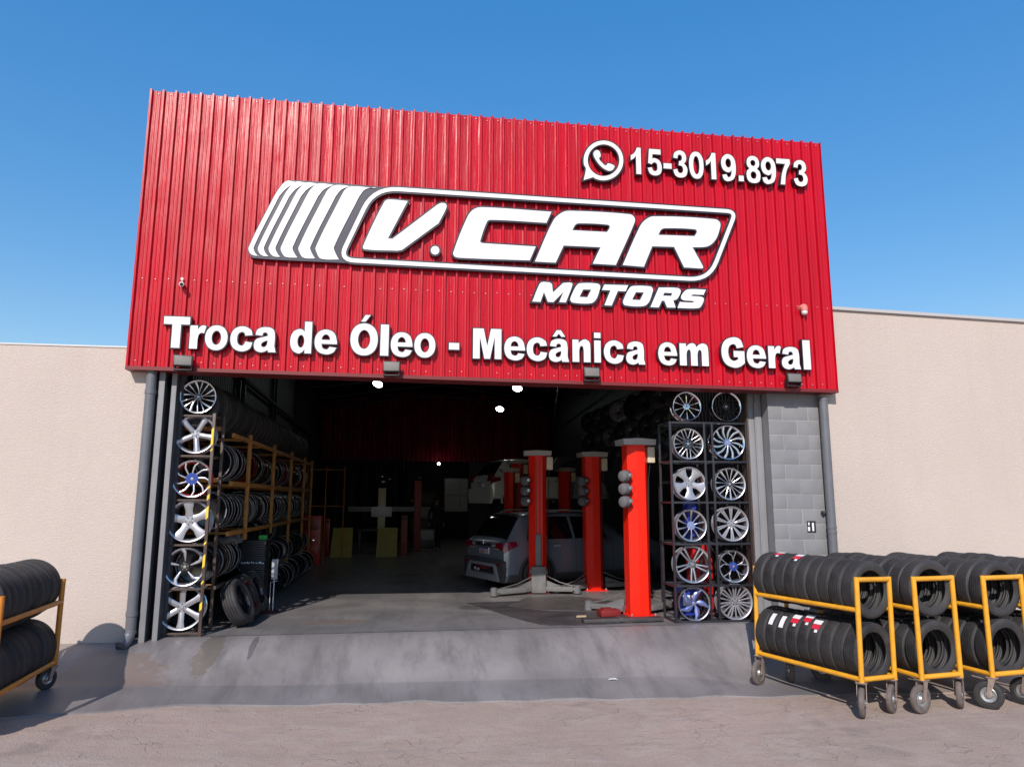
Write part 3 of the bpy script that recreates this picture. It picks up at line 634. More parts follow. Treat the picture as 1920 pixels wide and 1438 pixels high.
G = {
 'T': [[(0, 1), (0, .755), (.335, .755), (.335, 0), (.665, 0), (.665, .755), (1, .755), (1, 1)]],
 'r': [[(0, 0), (.5, 0), (.5, .42), (.56, .6, s), (.7, .68, s), (.88, .66), (1, .95), (.84, 1, s), (.64, .95, s), (.47, .8), (.47, .975), (0, .975)]],
 'o': [ell(.5, .5, .5, .5, 36, 2.15), ell(.5, .5, .215, .29)],
 'l': [[(0, 0), (1, 0), (1, 1), (0, 1)]], 'hyphen': [[(0, 0), (1, 0), (1, 1), (0, 1)]], 'period': [[(0, 0), (1, 0), (1, 1), (0, 1)]],
 'c': [[(.99, .66), (.9, .87, s), (.52, 1, s), (.14, .86, s), (0, .5, s), (.14, .14, s), (.52, 0, s), (.88, .11, s), (1, .36), (.68, .39), (.62, .27, s), (.51, .22, s), (.35, .3, s), (.3, .5, s), (.35, .7, s), (.51, .78, s), (.62, .74, s), (.67, .63)]],
 'e': [[(1, .42), (1, .52, s), (.86, .87, s), (.5, 1, s), (.14, .87, s), (0, .5, s), (.14, .13, s), (.52, 0, s), (.84, .08, s), (.98, .27), (.68, .3), (.6, .21, s), (.5, .19, s), (.36, .25, s), (.3, .42)],
       [(.3, .58), (.7, .58), (.64, .74, s), (.5, .81, s), (.36, .74, s)]],
 'a': [[(.05, .68), (.14, .9, s), (.5, 1, s), (.84, .92, s), (.93, .68, s), (.93, .24), (1, 0), (.67, 0), (.63, .09), (.5, .02, s), (.3, -.01, s), (.07, .08, s), (0, .28, s), (.09, .49, s), (.35, .58, s), (.61, .64), (.59, .75, s), (.48, .79, s), (.39, .75, s), (.36, .65)],
       [(.61, .47), (.45, .42, s), (.34, .34, s), (.33, .25, s), (.42, .19, s), (.55, .23, s), (.61, .36, s)]],
 'd': [[(1, 0), (1, 1), (.66, 1), (.66, .67), (.58, .73, s), (.4, .76, s), (.11, .65, s), (0, .375, s), (.11, .1, s), (.4, -.01, s), (.58, .04, s), (.69, .13), (.69, 0)], ell(.5, .375, .165, .205)],
 'n': [[(0, 0), (.37, 0), (.37, .5), (.42, .66, s), (.5, .71, s), (.59, .67, s), (.63, .5), (.63, 0), (1, 0), (1, .62), (.95, .88, s), (.72, 1, s), (.5, .94, s), (.34, .82), (.34, .975), (0, .975)]],
 'm': [[(0, 0), (.235, 0), (.235, .5), (.27, .66, s), (.32, .71, s), (.37, .66, s), (.385, .5), (.385, 0), (.615, 0), (.615, .5), (.65, .66, s), (.7, .71, s), (.75, .66, s), (.765, .5), (.765, 0), (1, 0), (1, .62), (.965, .9, s), (.83, 1, s), (.68, .94, s), (.59, .83), (.54, .95, s), (.44, 1, s), (.32, .94, s), (.225, .82), (.225, .975), (0, .975)]],
 'i': [[(0, 0), (1, 0), (1, .735), (0, .735)], 'sep', [(0, .82), (1, .82), (1, 1), (0, 1)]],
 'M': [[(0, 0), (0, 1), (.37, 1), (.5, .42), (.63, 1), (1, 1), (1, 0), (.765, 0), (.765, .74), (.6, 0), (.4, 0), (.235, .74), (.235, 0)]],
 'G': [[(.53, .55), (1, .55), (1, .16), (.79, .04, s), (.52, 0, s), (.14, .14, s), (0, .5, s), (.14, .86, s), (.52, 1, s), (.83, .94, s), (.97, .69), (.68, .64), (.63, .74, s), (.52, .78, s), (.35, .7, s), (.29, .5, s), (.35, .3, s), (.53, .22, s), (.72, .28), (.72, .35), (.53, .35)]],
 'acute': [[(0, 0), (.45, 1), (1, 1), (.45, 0)]], 'circumflex': [[(0, 0), (.33, 1), (.67, 1), (1, 0), (.7, 0), (.5, .5), (.3, 0)]],
 '1': [[(.52, 0), (1, 0), (1, 1), (.62, 1), (.5, .88, s), (.28, .76, s), (0, .69), (0, .51), (.28, .58, s), (.52, .7)]],
 '5': [[(.13, 1), (.95, 1), (.95, .81), (.36, .81), (.33, .63), (.5, .66, s), (.85, .57, s), (1, .33, s), (.88, .08, s), (.5, 0, s), (.15, .07, s), (0, .27), (.29, .3), (.35, .2, s), (.5, .16, s), (.66, .21, s), (.7, .34, s), (.65, .46, s), (.5, .5, s), (.38, .48, s), (.28, .42), (.04, .46)]],
 '3': [[(.04, .72), (.12, .9, s), (.48, 1, s), (.82, .93, s), (.94, .74, s), (.88, .6, s), (.76, .53), (.92, .44, s), (1, .28, s), (.86, .07, s), (.48, 0, s), (.14, .07, s), (0, .27), (.28, .31), (.34, .2, s), (.48, .16, s), (.64, .2, s), (.7, .3, s), (.62, .42, s), (.4, .45), (.43, .6), (.58, .63, s), (.65, .73, s), (.6, .82, s), (.48, .85, s), (.36, .81, s), (.31, .7)]],
 '0': [ell(.5, .5, .5, .5, 32, 2.3), ell(.5, .5, .215, .34, 28, 2.2)],
 '9': [[(.05, .22), (.15, .06, s), (.42, 0, s), (.84, .12, s), (1, .52, s), (.87, .88, s), (.48, 1, s), (.12, .88, s), (0, .66, s), (.12, .42, s), (.42, .33, s), (.6, .36, s), (.71, .44), (.66, .24, s), (.55, .16, s), (.43, .15, s), (.33, .25)], ell(.49, .67, .2, .17)],
 '8': [[(.5, 1, s), (.83, .93, s), (.95, .75, s), (.9, .61, s), (.78, .53, s), (.93, .45, s), (1, .28, s), (.88, .07, s), (.5, 0, s), (.12, .07, s), (0, .28, s), (.07, .45, s), (.22, .53, s), (.1, .61, s), (.05, .75, s), (.17, .93, s)], ell(.5, .74, .19, .115), ell(.5, .29, .22, .14)],
 '7': [[(0, 1), (1, 1), (1, .83), (.7, .5, s), (.55, 0), (.24, 0), (.38, .42, s), (.65, .81), (0, .81)]],
}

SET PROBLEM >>
Take the listing above and print it exactly, apart from the pictures.

TASK SOLUTION >>
Write part 3 of the bpy script that recreates this picture. It picks up at line 634. More parts follow. Treat the picture as 1920 pixels wide and 1438 pixels high.
G = {
 'T': [[(0, 1), (0, .755), (.335, .755), (.335, 0), (.665, 0), (.665, .755), (1, .755), (1, 1)]],
 'r': [[(0, 0), (.5, 0), (.5, .42), (.56, .6, s), (.7, .68, s), (.88, .66), (1, .95), (.84, 1, s), (.64, .95, s), (.47, .8), (.47, .975), (0, .975)]],
 'o': [ell(.5, .5, .5, .5, 36, 2.15), ell(.5, .5, .215, .29)],
 'l': [[(0, 0), (1, 0), (1, 1), (0, 1)]], 'hyphen': [[(0, 0), (1, 0), (1, 1), (0, 1)]], 'period': [[(0, 0), (1, 0), (1, 1), (0, 1)]],
 'c': [[(.99, .66), (.9, .87, s), (.52, 1, s), (.14, .86, s), (0, .5, s), (.14, .14, s), (.52, 0, s), (.88, .11, s), (1, .36), (.68, .39), (.62, .27, s), (.51, .22, s), (.35, .3, s), (.3, .5, s), (.35, .7, s), (.51, .78, s), (.62, .74, s), (.67, .63)]],
 'e': [[(1, .42), (1, .52, s), (.86, .87, s), (.5, 1, s), (.14, .87, s), (0, .5, s), (.14, .13, s), (.52, 0, s), (.84, .08, s), (.98, .27), (.68, .3), (.6, .21, s), (.5, .19, s), (.36, .25, s), (.3, .42)],
       [(.3, .58), (.7, .58), (.64, .74, s), (.5, .81, s), (.36, .74, s)]],
 'a': [[(.05, .68), (.14, .9, s), (.5, 1, s), (.84, .92, s), (.93, .68, s), (.93, .24), (1, 0), (.67, 0), (.63, .09), (.5, .02, s), (.3, -.01, s), (.07, .08, s), (0, .28, s), (.09, .49, s), (.35, .58, s), (.61, .64), (.59, .75, s), (.48, .79, s), (.39, .75, s), (.36, .65)],
       [(.61, .47), (.45, .42, s), (.34, .34, s), (.33, .25, s), (.42, .19, s), (.55, .23, s), (.61, .36, s)]],
 'd': [[(1, 0), (1, 1), (.66, 1), (.66, .67), (.58, .73, s), (.4, .76, s), (.11, .65, s), (0, .375, s), (.11, .1, s), (.4, -.01, s), (.58, .04, s), (.69, .13), (.69, 0)], ell(.5, .375, .165, .205)],
 'n': [[(0, 0), (.37, 0), (.37, .5), (.42, .66, s), (.5, .71, s), (.59, .67, s), (.63, .5), (.63, 0), (1, 0), (1, .62), (.95, .88, s), (.72, 1, s), (.5, .94, s), (.34, .82), (.34, .975), (0, .975)]],
 'm': [[(0, 0), (.235, 0), (.235, .5), (.27, .66, s), (.32, .71, s), (.37, .66, s), (.385, .5), (.385, 0), (.615, 0), (.615, .5), (.65, .66, s), (.7, .71, s), (.75, .66, s), (.765, .5), (.765, 0), (1, 0), (1, .62), (.965, .9, s), (.83, 1, s), (.68, .94, s), (.59, .83), (.54, .95, s), (.44, 1, s), (.32, .94, s), (.225, .82), (.225, .975), (0, .975)]],
 'i': [[(0, 0), (1, 0), (1, .735), (0, .735)], 'sep', [(0, .82), (1, .82), (1, 1), (0, 1)]],
 'M': [[(0, 0), (0, 1), (.37, 1), (.5, .42), (.63, 1), (1, 1), (1, 0), (.765, 0), (.765, .74), (.6, 0), (.4, 0), (.235, .74), (.235, 0)]],
 'G': [[(.53, .55), (1, .55), (1, .16), (.79, .04, s), (.52, 0, s), (.14, .14, s), (0, .5, s), (.14, .86, s), (.52, 1, s), (.83, .94, s), (.97, .69), (.68, .64), (.63, .74, s), (.52, .78, s), (.35, .7, s), (.29, .5, s), (.35, .3, s), (.53, .22, s), (.72, .28), (.72, .35), (.53, .35)]],
 'acute': [[(0, 0), (.45, 1), (1, 1), (.45, 0)]], 'circumflex': [[(0, 0), (.33, 1), (.67, 1), (1, 0), (.7, 0), (.5, .5), (.3, 0)]],
 '1': [[(.52, 0), (1, 0), (1, 1), (.62, 1), (.5, .88, s), (.28, .76, s), (0, .69), (0, .51), (.28, .58, s), (.52, .7)]],
 '5': [[(.13, 1), (.95, 1), (.95, .81), (.36, .81), (.33, .63), (.5, .66, s), (.85, .57, s), (1, .33, s), (.88, .08, s), (.5, 0, s), (.15, .07, s), (0, .27), (.29, .3), (.35, .2, s), (.5, .16, s), (.66, .21, s), (.7, .34, s), (.65, .46, s), (.5, .5, s), (.38, .48, s), (.28, .42), (.04, .46)]],
 '3': [[(.04, .72), (.12, .9, s), (.48, 1, s), (.82, .93, s), (.94, .74, s), (.88, .6, s), (.76, .53), (.92, .44, s), (1, .28, s), (.86, .07, s), (.48, 0, s), (.14, .07, s), (0, .27), (.28, .31), (.34, .2, s), (.48, .16, s), (.64, .2, s), (.7, .3, s), (.62, .42, s), (.4, .45), (.43, .6), (.58, .63, s), (.65, .73, s), (.6, .82, s), (.48, .85, s), (.36, .81, s), (.31, .7)]],
 '0': [ell(.5, .5, .5, .5, 32, 2.3), ell(.5, .5, .215, .34, 28, 2.2)],
 '9': [[(.05, .22), (.15, .06, s), (.42, 0, s), (.84, .12, s), (1, .52, s), (.87, .88, s), (.48, 1, s), (.12, .88, s), (0, .66, s), (.12, .42, s), (.42, .33, s), (.6, .36, s), (.71, .44), (.66, .24, s), (.55, .16, s), (.43, .15, s), (.33, .25)], ell(.49, .67, .2, .17)],
 '8': [[(.5, 1, s), (.83, .93, s), (.95, .75, s), (.9, .61, s), (.78, .53, s), (.93, .45, s), (1, .28, s), (.88, .07, s), (.5, 0, s), (.12, .07, s), (0, .28, s), (.07, .45, s), (.22, .53, s), (.1, .61, s), (.05, .75, s), (.17, .93, s)], ell(.5, .74, .19, .115), ell(.5, .29, .22, .14)],
 '7': [[(0, 1), (1, 1), (1, .83), (.7, .5, s), (.55, 0), (.24, 0), (.38, .42, s), (.65, .81), (0, .81)]],
}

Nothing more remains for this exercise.